Thursday, November 17

MODULE 18, POST 1!

1) I am still a bit confused regarding the difference between logical consequences and instructional consequences.  They both seem similar; they both correct the problem.  

2)  Teaching with a  lot of control is easy, because you are the only one you are responsible for.  If you mess up, YOU messed up, so YOU fix it, and find a way to prevent it in the future.  It is a simply more focused manner of teaching.  If a student has a problem, they come to you and nobody else.  You are the teacher and the students are the learners; there is no gray area.  You, as the teacher, will have to do even more work, I believe, in this situation, because you must prepare for when things go wrong.  You must come up with hypotheticals, whereas when only you were the teacher, the only hypotheticals were how the students would react to what you did.  The students have much more control in this new situation, and can therefore lead the classroom environment in a totally different direction.  You, as the teacher, must be prepared for this.  

Although more difficult and risky, handing some control over to the students would definitely be worth it (that's how it usually is with difficult and risky things!).  The students would be able to experience having responsibility and control, and it would be a great lesson in how to manage those two things.  I believe it would also create a more bonded community, as the students would have a common "duty" or job.  

1 comment:

  1. Logical consequences and instructional consequences are similar but not exactly the same.

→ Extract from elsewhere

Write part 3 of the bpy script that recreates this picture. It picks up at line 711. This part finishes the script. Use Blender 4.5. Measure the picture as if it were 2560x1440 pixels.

Logical consequence is basically, making the student right their wrong. Correcting the issue in a way that isn't really punishing them, but fixing the problem. The examples in the book are pretty spot on: cleaning up a mess that they made, fixing what they broke.
    Instructional consequences is to revisit what happened and providing examples of how it should have went down. It is redoing the situation, but with the result ending in the proper way. Like the book said, a student talking or disrupting the line would result in the teacher making the class sit down again. They would reline up with the teacher explaining the proper way to stand in line and providing the example of a student standing quietly in line.